** Begin Supplied records **

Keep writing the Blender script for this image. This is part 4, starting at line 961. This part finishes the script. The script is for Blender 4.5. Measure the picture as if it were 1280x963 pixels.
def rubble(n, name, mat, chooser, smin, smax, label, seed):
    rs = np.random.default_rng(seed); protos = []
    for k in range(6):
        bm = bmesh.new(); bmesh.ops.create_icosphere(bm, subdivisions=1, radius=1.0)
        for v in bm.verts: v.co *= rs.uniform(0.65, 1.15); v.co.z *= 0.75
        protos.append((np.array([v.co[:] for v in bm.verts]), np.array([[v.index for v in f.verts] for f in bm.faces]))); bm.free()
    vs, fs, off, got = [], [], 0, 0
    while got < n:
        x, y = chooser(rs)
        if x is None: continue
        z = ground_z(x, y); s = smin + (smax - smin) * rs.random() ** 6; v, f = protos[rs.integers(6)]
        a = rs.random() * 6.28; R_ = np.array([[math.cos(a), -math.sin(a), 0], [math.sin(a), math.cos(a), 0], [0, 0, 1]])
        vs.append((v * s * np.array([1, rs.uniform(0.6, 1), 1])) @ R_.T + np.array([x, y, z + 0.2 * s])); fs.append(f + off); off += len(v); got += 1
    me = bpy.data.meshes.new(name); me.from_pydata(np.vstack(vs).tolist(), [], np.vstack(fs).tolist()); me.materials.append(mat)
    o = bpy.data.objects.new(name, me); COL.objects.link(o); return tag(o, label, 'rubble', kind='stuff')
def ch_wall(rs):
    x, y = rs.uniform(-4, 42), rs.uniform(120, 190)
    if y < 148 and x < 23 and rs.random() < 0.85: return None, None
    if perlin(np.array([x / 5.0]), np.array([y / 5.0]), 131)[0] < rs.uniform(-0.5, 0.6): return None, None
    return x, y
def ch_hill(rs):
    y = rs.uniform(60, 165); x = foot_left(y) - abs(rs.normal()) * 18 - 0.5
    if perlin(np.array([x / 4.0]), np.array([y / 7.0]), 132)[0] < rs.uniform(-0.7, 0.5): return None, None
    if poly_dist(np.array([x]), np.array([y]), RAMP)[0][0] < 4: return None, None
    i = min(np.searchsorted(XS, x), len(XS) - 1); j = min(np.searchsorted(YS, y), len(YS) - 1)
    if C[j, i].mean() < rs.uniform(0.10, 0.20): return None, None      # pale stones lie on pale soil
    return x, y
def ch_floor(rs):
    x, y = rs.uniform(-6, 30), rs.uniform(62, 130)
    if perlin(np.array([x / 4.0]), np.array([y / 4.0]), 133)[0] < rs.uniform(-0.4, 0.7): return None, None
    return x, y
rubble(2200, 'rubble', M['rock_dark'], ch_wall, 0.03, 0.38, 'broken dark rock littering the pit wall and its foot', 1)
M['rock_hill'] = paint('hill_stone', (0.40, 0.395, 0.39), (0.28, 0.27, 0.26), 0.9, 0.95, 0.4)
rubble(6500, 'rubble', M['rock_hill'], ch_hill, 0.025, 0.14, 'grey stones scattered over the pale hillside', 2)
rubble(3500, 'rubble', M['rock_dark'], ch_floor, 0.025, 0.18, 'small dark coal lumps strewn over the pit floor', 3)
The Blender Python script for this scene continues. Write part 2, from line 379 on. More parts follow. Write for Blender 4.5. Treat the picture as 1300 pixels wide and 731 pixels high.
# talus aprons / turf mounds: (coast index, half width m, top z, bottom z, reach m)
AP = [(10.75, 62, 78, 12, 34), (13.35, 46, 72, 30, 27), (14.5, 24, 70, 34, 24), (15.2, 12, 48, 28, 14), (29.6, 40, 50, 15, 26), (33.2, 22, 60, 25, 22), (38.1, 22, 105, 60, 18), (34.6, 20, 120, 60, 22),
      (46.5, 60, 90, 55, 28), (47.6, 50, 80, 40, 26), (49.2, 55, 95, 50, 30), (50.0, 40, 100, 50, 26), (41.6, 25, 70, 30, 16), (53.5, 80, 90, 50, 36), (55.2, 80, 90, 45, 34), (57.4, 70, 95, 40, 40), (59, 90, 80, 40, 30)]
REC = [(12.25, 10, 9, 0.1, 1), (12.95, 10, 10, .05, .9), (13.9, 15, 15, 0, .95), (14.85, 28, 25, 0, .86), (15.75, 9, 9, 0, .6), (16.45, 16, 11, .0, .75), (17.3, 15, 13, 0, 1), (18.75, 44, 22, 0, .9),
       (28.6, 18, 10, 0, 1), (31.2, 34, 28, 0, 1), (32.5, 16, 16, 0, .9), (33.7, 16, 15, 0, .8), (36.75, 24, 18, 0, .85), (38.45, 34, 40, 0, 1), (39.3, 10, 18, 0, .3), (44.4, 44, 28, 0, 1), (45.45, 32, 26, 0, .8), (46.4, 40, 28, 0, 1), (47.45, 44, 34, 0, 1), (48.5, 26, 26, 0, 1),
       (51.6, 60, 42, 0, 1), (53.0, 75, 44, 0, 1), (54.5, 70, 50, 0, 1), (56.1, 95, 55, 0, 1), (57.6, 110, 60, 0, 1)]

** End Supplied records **

[Exercise description]: Write out the full listing, keeping every line exactly as it is.

[Answer in full]:
Keep writing the Blender script for this image. This is part 4, starting at line 961. This part finishes the script. The script is for Blender 4.5. Measure the picture as if it were 1280x963 pixels.
def rubble(n, name, mat, chooser, smin, smax, label, seed):
    rs = np.random.default_rng(seed); protos = []
    for k in range(6):
        bm = bmesh.new(); bmesh.ops.create_icosphere(bm, subdivisions=1, radius=1.0)
        for v in bm.verts: v.co *= rs.uniform(0.65, 1.15); v.co.z *= 0.75
        protos.append((np.array([v.co[:] for v in bm.verts]), np.array([[v.index for v in f.verts] for f in bm.faces]))); bm.free()
    vs, fs, off, got = [], [], 0, 0
    while got < n:
        x, y = chooser(rs)
        if x is None: continue
        z = ground_z(x, y); s = smin + (smax - smin) * rs.random() ** 6; v, f = protos[rs.integers(6)]
        a = rs.random() * 6.28; R_ = np.array([[math.cos(a), -math.sin(a), 0], [math.sin(a), math.cos(a), 0], [0, 0, 1]])
        vs.append((v * s * np.array([1, rs.uniform(0.6, 1), 1])) @ R_.T + np.array([x, y, z + 0.2 * s])); fs.append(f + off); off += len(v); got += 1
    me = bpy.data.meshes.new(name); me.from_pydata(np.vstack(vs).tolist(), [], np.vstack(fs).tolist()); me.materials.append(mat)
    o = bpy.data.objects.new(name, me); COL.objects.link(o); return tag(o, label, 'rubble', kind='stuff')
def ch_wall(rs):
    x, y = rs.uniform(-4, 42), rs.uniform(120, 190)
    if y < 148 and x < 23 and rs.random() < 0.85: return None, None
    if perlin(np.array([x / 5.0]), np.array([y / 5.0]), 131)[0] < rs.uniform(-0.5, 0.6): return None, None
    return x, y
def ch_hill(rs):
    y = rs.uniform(60, 165); x = foot_left(y) - abs(rs.normal()) * 18 - 0.5
    if perlin(np.array([x / 4.0]), np.array([y / 7.0]), 132)[0] < rs.uniform(-0.7, 0.5): return None, None
    if poly_dist(np.array([x]), np.array([y]), RAMP)[0][0] < 4: return None, None
    i = min(np.searchsorted(XS, x), len(XS) - 1); j = min(np.searchsorted(YS, y), len(YS) - 1)
    if C[j, i].mean() < rs.uniform(0.10, 0.20): return None, None      # pale stones lie on pale soil
    return x, y
def ch_floor(rs):
    x, y = rs.uniform(-6, 30), rs.uniform(62, 130)
    if perlin(np.array([x / 4.0]), np.array([y / 4.0]), 133)[0] < rs.uniform(-0.4, 0.7): return None, None
    return x, y
rubble(2200, 'rubble', M['rock_dark'], ch_wall, 0.03, 0.38, 'broken dark rock littering the pit wall and its foot', 1)
M['rock_hill'] = paint('hill_stone', (0.40, 0.395, 0.39), (0.28, 0.27, 0.26), 0.9, 0.95, 0.4)
rubble(6500, 'rubble', M['rock_hill'], ch_hill, 0.025, 0.14, 'grey stones scattered over the pale hillside', 2)
rubble(3500, 'rubble', M['rock_dark'], ch_floor, 0.025, 0.18, 'small dark coal lumps strewn over the pit floor', 3)
The Blender Python script for this scene continues. Write part 2, from line 379 on. More parts follow. Write for Blender 4.5. Treat the picture as 1300 pixels wide and 731 pixels high.
# talus aprons / turf mounds: (coast index, half width m, top z, bottom z, reach m)
AP = [(10.75, 62, 78, 12, 34), (13.35, 46, 72, 30, 27), (14.5, 24, 70, 34, 24), (15.2, 12, 48, 28, 14), (29.6, 40, 50, 15, 26), (33.2, 22, 60, 25, 22), (38.1, 22, 105, 60, 18), (34.6, 20, 120, 60, 22),
      (46.5, 60, 90, 55, 28), (47.6, 50, 80, 40, 26), (49.2, 55, 95, 50, 30), (50.0, 40, 100, 50, 26), (41.6, 25, 70, 30, 16), (53.5, 80, 90, 50, 36), (55.2, 80, 90, 45, 34), (57.4, 70, 95, 40, 40), (59, 90, 80, 40, 30)]
REC = [(12.25, 10, 9, 0.1, 1), (12.95, 10, 10, .05, .9), (13.9, 15, 15, 0, .95), (14.85, 28, 25, 0, .86), (15.75, 9, 9, 0, .6), (16.45, 16, 11, .0, .75), (17.3, 15, 13, 0, 1), (18.75, 44, 22, 0, .9),
       (28.6, 18, 10, 0, 1), (31.2, 34, 28, 0, 1), (32.5, 16, 16, 0, .9), (33.7, 16, 15, 0, .8), (36.75, 24, 18, 0, .85), (38.45, 34, 40, 0, 1), (39.3, 10, 18, 0, .3), (44.4, 44, 28, 0, 1), (45.45, 32, 26, 0, .8), (46.4, 40, 28, 0, 1), (47.45, 44, 34, 0, 1), (48.5, 26, 26, 0, 1),
       (51.6, 60, 42, 0, 1), (53.0, 75, 44, 0, 1), (54.5, 70, 50, 0, 1), (56.1, 95, 55, 0, 1), (57.6, 110, 60, 0, 1)]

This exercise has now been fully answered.